Para ser justos con Elias, podemos imaginar dos dimensiones del autocontrol: una de ellas es una superficie bajo la cual subyace el desasosiego personal; la otra, una realidad cómoda consigo misma, tanto física como mentalmente, una realidad que sirve al desarrollo de la destreza manual del artesano. Esta segunda dimensión conlleva su propia implicación social.

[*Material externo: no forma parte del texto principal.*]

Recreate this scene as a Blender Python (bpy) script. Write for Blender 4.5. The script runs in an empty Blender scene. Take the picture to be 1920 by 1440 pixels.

La estrategia militar y diplomática debe evaluar constantemente grados de fuerza bruta. Los estrategas que utilizaron la bomba atómica decidieron que se necesitaba una fuerza abrumadora para lograr la rendición de los japoneses. En la estrategia militar actual de Estados Unidos, la «doctrina Powell» propone la acumulación de una cantidad intimidatoria de soldados sobre el terreno, mientras que la doctrina de «conmoción y pavor» sustituye los hombres por tecnología: una masiva acumulación de misiles robóticos y bombas guiadas por láser, que se arrojan de una sola vez contra un enemigo[184]. El enfoque alternativo ha sido propuesto por el politólogo y diplomático Joseph Nye con el apodo «poder blando»; se parece más a la manera en que trabajaría el artesano hábil. En la coordinación manual, el problema gira en torno a las desigualdades de fuerza; trabajando juntas, las manos desiguales subsanan la debilidad. Asociado a la distensión, el poder moderado del artesano da un paso más. La combinación proporciona autocontrol al cuerpo del artesano y hace posible la precisión de la acción; en el trabajo manual, la fuerza ciega, bruta, es contraproducente. Todos estos ingredientes —cooperación con el débil, contención de la fuerza, liberación después del ataque— están presentes en el «poder blando»; además, esta doctrina trata de trascender la contraproducente fuerza ciega. He aquí un oficio integrado en el «arte de gobernar».